In 1848, George Stewart joined the British Army, and Nichols warned Sir Stewart that, though Texas was not a state, it was not the time to invest there. He could already sense the coming civil war.

For whatever reason, Stewart launched another legal battle: to take an entailment from his youngest brother, Archibald a spendthrift, Freemason, and fervent anti-Catholic. Predictably, the Houses of Parliament did not rule in William Stewart’s favor.

Somewhere after 1854 (this book could have really used more tags for the years or a separate timeline), Stewart had the Malakoff Arch constructed on his Murthly estate. That was to honor his son George, now a war hero like his father. Captain George Stewart not only survived the Charge of the Light Brigade but picked up a Victoria Cross. Stewart was still, despite the cautions of his friend Nichols, interested in investing in railroads in Texas. He suggested Nichols bring his family for a visit to Murthly to discuss the matter. Christina died. Gracious to the end, she turned down the suggestion of a relative to ask for anything from her family.

Nichols finally came on his visit, seemingly in 1856. His family settled in London where he sold railroad stock to British investors. Stewart invited Nichols’ sons Franc and Fred to stay with him and would even provide tutors for them. Stewart was probably lonely now that he was a widower and saw little of his son.

Fred didn’t last long. Homesick, he went back to his parents in London. But Fred loved the life on a Scottish estate. When his parents returned to America in 1861 where his father was offered the rank of general in the Confederate Army, Franc, now 15, refused to go back with them. And he didn’t go back when the war ended. Stewart and Franc became so close that Stewart legally adopted him as his son.

It was not a popular decision for the locals around the Murthly Estate nor for George Stewart. The relations between natural and adopted son were not good though there’s probably no truth to the rumor Franc killed George in October 1868.

Stewart died in 1871, a few months after starting another attempt to get rid of the entailment to his younger brother Archibald.

A rancorous, but short, legal battle ensued between Archibald and Franc.
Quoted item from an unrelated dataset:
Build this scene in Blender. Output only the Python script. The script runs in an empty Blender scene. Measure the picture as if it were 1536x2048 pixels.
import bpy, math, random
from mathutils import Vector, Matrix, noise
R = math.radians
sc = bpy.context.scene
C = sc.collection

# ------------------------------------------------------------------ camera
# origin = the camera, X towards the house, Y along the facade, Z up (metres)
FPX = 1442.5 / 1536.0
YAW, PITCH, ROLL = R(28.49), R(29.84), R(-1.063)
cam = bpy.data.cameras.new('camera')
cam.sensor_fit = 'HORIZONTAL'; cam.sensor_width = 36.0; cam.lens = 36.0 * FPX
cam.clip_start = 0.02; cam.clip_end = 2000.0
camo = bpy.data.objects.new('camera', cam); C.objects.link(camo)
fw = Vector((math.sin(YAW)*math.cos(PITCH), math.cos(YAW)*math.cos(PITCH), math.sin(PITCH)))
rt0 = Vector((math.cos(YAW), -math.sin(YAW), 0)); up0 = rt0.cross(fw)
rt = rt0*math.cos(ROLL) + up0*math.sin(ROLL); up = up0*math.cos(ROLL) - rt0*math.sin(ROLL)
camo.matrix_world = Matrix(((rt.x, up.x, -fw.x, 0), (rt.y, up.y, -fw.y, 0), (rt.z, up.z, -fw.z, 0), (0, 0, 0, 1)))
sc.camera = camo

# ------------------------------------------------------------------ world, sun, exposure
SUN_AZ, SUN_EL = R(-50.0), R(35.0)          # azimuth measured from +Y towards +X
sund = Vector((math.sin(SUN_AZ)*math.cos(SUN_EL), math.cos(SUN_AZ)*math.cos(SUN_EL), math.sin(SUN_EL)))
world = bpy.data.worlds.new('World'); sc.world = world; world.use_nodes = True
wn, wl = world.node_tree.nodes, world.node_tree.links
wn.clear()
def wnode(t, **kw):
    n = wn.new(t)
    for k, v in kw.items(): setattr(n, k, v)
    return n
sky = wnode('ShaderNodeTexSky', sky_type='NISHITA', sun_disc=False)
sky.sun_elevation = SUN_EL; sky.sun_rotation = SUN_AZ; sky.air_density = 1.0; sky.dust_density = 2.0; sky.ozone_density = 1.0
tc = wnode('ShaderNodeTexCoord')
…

The upshot was that, despite Stewart’s will, Franc inherited no real property. He took advantage of that to take as much movable property as he could back to America, including many of the souvenirs from his adopted father’s time in America. Franc sold most of the latter off, so no Stewart collection exists anywhere for the Scotsman in Buckskin.

A well-written account despite the complaints I’ve registered and worth a look for anyone interested in the history of the American fur trade.